Hesai Group, a maker of sensor technologies for self-driving cars, saw its Hong Kong-listed shares fall more than 8% after reporting a swing to profitability in the first quarter, as a price target cut from Citi weighed on the stock.
"Hesai's core operating profit for 1Q was well above forecast," a Citi analyst said in a report, but noted that the company's blended average selling price (ASP) faded 9% quarter-on-quarter, falling below the bank's expectations.
The Shanghai-based company reported first-quarter revenue of RMB 681 million, a 29.6% increase from the same period last year and 3% above consensus estimates. Hesai swung to a net profit of RMB 18.315 million, or RMB 0.12 per share. However, its gross margin declined by 2.6 percentage points year-over-year to 39.1%.
Shares of HESAI-W (02525.HK) opened down 8.2% in Hong Kong, while its U.S.-listed shares (HSAI.US) fell 9% overnight. The sharp decline despite the profit swing highlights investor concerns over pricing pressure and a potential slowdown in the electric vehicle industry, which Citi cited as a reason for lowering its forecasts.
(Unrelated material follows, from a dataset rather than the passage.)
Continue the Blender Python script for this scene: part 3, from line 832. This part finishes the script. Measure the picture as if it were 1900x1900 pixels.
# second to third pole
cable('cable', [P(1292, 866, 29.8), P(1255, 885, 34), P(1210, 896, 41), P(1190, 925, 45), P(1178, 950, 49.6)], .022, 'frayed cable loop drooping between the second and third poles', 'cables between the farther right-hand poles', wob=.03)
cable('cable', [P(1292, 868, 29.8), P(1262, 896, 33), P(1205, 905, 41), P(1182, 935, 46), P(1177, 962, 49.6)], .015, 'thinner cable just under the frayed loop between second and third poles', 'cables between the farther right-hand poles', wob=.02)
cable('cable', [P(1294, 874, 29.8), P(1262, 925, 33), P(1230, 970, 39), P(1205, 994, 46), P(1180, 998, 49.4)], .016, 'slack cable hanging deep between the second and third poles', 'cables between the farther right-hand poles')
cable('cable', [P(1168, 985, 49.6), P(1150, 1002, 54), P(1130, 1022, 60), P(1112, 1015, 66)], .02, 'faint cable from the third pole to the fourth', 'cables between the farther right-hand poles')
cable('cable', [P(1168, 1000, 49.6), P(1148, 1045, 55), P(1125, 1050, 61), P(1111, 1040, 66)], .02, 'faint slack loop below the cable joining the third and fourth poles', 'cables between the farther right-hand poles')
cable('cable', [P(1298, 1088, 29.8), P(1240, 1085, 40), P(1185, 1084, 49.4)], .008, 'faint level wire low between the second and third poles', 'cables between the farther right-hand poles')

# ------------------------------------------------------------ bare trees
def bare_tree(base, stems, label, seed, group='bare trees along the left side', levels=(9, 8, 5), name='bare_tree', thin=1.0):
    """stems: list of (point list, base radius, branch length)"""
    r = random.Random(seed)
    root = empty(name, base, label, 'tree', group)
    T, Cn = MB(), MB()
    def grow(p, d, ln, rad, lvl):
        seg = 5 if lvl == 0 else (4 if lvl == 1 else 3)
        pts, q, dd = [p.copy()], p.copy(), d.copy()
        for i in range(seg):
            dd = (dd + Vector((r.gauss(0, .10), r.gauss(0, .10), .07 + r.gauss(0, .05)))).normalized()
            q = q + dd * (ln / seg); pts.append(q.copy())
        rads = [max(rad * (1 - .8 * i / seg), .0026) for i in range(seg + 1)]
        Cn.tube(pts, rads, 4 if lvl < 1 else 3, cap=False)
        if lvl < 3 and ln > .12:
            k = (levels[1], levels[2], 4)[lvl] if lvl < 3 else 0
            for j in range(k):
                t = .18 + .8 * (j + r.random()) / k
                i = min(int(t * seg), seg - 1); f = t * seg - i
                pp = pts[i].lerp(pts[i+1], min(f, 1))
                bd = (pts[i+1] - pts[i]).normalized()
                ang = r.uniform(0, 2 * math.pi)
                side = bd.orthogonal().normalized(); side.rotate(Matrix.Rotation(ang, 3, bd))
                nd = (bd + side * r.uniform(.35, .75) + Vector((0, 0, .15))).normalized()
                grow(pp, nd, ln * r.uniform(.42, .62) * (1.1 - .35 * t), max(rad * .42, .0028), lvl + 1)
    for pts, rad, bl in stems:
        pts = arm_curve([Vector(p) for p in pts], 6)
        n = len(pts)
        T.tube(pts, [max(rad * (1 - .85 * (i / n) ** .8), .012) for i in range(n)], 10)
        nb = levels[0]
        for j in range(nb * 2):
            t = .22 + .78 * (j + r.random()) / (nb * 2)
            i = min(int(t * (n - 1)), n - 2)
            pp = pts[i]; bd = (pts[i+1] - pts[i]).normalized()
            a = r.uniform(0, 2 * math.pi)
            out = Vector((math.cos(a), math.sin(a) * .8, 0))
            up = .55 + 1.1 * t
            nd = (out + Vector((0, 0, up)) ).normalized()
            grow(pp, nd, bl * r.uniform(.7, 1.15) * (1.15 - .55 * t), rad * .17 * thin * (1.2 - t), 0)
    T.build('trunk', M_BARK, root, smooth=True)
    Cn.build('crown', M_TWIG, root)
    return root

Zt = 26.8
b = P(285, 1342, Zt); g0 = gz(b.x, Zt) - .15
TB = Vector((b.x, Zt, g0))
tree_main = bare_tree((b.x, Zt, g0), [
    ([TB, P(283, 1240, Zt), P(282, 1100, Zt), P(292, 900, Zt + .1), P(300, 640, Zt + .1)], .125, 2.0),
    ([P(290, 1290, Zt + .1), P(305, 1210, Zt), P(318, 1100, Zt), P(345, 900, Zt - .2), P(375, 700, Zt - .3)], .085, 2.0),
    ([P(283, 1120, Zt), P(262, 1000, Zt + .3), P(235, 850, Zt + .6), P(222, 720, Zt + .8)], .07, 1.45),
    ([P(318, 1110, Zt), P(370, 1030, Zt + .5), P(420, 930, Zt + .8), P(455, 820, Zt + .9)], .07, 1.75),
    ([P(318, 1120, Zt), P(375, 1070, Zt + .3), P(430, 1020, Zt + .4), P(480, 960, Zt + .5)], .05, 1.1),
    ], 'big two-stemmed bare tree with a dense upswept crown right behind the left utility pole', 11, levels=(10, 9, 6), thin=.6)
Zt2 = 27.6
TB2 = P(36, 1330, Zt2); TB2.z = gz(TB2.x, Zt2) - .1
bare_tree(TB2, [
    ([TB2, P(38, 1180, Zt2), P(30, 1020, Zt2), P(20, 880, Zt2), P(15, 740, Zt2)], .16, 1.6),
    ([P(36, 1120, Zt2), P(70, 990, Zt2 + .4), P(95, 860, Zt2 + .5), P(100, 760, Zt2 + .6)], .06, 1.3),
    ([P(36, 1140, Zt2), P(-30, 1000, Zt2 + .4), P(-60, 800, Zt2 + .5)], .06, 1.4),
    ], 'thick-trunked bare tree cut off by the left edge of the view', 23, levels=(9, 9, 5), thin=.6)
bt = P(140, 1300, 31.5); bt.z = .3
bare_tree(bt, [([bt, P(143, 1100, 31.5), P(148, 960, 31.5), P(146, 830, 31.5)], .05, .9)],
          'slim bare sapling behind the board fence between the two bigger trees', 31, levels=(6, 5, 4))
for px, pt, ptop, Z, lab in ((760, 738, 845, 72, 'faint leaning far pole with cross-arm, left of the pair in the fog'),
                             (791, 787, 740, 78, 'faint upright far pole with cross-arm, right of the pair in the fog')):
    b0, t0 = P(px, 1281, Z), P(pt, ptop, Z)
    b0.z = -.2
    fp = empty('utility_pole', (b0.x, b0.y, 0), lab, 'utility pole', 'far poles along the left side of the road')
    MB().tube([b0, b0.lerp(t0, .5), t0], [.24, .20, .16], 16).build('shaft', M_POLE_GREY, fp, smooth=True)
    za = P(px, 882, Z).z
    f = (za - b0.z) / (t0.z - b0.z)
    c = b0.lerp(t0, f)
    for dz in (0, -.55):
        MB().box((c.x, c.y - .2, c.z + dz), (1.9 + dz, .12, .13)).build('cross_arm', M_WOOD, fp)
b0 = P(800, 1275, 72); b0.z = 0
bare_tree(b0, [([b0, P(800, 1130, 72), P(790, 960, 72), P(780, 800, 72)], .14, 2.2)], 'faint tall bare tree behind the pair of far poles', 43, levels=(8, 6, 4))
Citi maintained its Buy rating on Hesai but trimmed its target price on the stock to HKD 223.3 from HKD 257.5, adopting a more conservative outlook for second-quarter shipments. The focus for investors will now be on whether Hesai can protect its margins amid falling selling prices and softer demand in the broader EV supply chain.
This article is for informational purposes only and does not constitute investment advice.